All over the country, and the world, people have unique and personal connections to their cities, their neighborhoods.
Their connections are often surface-level. Maybe it’s the restaurants, the nightlife. Maybe it’s the weather, the sunsets, it’s proximity to water. Maybe it’s the recreation it offers, or its culture, or its history. And sometimes, maybe it’s something a little deeper, in its the people.
Or, maybe, it’s something that defies any pat explanation. Maybe it’s an intangible combination of all that a city is. Or maybe they feel connections that go beyond places and even people.
Maybe it’s something in a city’s soul.
If you were to ask me, the best way I can describe the connection I already have to Memphis is just that: I feel connected to its soul. I am not the only person who feels this way – already I’ve spoken to many Memphians and transplants who share that connection – but it’s a connection that is deeply personal, and deeply private.
Before I tell my story I should point out a few things:
I love New York. My father and uncles and grandparents are from the Bronx and Queens. My blood, it seems, is from New York. In fact, for much of my life I imagined my life as though I lived in The City, that I’d retire there, or something. That I’d die there. It felt like home.
What does this Big City Love have to do with Memphis? Well, New York framed my youthful passions. My longing for Manhattan gave it a mythic quality, like an Emerald City. Visiting it and doing business there formed my ideas of what cities should be and could be. 9/11 made me fall in love with it all over again, and reconnected my soul to its soul.
So why Memphis? Of all places? If I was leaving Newport Beach, why the hell didn’t I just move to New York, and how the hell did I end up with a Memphis address?!
I’ve heard this many times: “Its either a job or a spouse.”
In my case it’s a spouse. My wife is a Memphian. And thank God for that.

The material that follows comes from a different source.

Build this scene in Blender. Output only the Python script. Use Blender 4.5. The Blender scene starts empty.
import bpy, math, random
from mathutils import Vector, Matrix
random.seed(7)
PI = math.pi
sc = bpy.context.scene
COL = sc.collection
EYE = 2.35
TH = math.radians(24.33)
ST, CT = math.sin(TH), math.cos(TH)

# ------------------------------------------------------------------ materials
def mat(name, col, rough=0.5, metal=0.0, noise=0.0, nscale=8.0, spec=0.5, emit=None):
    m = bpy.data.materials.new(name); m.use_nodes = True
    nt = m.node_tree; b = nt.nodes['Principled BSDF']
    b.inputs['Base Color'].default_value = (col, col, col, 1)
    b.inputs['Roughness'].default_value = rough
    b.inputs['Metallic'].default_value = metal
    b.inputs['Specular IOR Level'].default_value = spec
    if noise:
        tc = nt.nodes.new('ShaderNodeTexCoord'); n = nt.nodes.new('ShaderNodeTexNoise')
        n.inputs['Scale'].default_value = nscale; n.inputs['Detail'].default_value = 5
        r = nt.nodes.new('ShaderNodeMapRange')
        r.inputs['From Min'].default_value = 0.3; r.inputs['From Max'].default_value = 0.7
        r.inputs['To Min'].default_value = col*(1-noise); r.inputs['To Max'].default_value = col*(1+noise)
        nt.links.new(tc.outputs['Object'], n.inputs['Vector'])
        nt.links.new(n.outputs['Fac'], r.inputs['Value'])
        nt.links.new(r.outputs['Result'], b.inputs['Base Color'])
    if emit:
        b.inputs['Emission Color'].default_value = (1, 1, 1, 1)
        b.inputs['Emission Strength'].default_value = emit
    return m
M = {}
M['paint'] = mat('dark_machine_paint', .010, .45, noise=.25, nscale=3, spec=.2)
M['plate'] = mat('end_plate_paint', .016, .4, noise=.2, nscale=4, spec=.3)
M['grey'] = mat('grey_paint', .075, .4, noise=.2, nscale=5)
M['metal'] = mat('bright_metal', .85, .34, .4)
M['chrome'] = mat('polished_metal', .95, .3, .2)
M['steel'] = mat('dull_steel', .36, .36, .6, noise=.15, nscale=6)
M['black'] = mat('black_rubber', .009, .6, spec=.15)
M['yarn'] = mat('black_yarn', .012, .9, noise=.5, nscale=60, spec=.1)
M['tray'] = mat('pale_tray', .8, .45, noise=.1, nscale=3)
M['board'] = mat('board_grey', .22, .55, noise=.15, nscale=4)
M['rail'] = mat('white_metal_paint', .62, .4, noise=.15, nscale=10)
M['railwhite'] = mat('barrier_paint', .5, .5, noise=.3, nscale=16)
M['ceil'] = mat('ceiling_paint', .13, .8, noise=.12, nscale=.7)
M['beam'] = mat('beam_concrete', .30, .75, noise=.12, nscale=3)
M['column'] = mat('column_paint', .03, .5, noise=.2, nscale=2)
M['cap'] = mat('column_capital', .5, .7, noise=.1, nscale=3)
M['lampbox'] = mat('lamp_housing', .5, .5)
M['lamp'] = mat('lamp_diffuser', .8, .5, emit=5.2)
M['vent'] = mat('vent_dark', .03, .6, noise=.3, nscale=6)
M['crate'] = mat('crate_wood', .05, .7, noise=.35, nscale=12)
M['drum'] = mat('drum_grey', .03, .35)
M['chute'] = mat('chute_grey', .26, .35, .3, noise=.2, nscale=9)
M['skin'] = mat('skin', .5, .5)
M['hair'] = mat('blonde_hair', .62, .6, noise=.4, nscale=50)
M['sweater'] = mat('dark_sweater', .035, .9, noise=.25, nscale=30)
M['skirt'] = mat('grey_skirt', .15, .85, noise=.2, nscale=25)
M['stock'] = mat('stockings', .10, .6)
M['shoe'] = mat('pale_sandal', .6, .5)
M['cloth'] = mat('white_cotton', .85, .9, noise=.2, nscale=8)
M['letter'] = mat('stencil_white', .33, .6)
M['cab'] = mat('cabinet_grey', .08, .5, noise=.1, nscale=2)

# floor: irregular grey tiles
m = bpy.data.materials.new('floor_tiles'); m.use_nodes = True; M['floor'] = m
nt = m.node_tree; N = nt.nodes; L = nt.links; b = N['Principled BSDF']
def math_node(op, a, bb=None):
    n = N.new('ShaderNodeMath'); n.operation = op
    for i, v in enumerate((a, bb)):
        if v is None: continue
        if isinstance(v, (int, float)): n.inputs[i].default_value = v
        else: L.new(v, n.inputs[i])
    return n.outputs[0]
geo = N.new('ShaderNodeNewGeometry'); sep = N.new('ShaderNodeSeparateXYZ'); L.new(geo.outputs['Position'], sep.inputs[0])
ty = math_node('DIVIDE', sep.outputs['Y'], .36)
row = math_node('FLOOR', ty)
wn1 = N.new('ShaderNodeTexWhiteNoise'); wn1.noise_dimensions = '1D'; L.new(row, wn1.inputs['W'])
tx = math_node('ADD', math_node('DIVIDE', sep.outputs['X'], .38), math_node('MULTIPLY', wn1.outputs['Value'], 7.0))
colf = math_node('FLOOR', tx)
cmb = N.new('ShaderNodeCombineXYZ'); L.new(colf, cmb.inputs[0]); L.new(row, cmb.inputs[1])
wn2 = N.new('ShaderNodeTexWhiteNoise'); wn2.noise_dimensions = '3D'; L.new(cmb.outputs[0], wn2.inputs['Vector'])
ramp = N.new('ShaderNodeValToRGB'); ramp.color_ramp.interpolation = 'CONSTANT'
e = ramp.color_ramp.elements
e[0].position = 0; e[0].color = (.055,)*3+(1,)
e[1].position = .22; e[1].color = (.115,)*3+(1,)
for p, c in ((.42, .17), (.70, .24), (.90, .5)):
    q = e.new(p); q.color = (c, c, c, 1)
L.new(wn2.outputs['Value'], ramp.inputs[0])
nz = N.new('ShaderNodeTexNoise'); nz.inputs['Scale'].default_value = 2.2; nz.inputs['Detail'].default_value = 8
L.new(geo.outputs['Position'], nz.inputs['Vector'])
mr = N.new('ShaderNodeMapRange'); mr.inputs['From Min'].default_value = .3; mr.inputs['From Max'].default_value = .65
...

From East Memphis eleven years ago she left the city and moved to, you guessed it, Newport Beach, CA, which is of course where we miraculously met. (Cue the violins. Or better yet, Elvis’ Mystery Train) And after those 11 years – for her she had had enough of the perpetual sunshine and warm air (heads) – she longed for The South. She missed her family, the people, the culture, the food, the friendliness, the seasons. She missed it all. And it wasn’t too hard for her to convince me to move to The South.
Still, why Memphis? Why not… why not Nashville?
Err err err err err…. take that needle off that record! Say it ain’t so! I’ll keep this short and tell you that we almost moved to Nashville. For all the reasons you can imagine, we almost moved to the country music and building crane capital of the world. Almost.
But we didn’t. And thank God.
Part of the reason we didn’t end up in Nashville is part of the same reason we left Newport Beach: for a lack of connection. In all my years in southern California I never felt that connection to it that I had felt for New York. And with all due respect I wasn’t feelin’ it for Nashville either. For Memphis, I felt it pretty quickly.
But as strong as that connection already is, there is something even stronger: Memphis may have saved my life.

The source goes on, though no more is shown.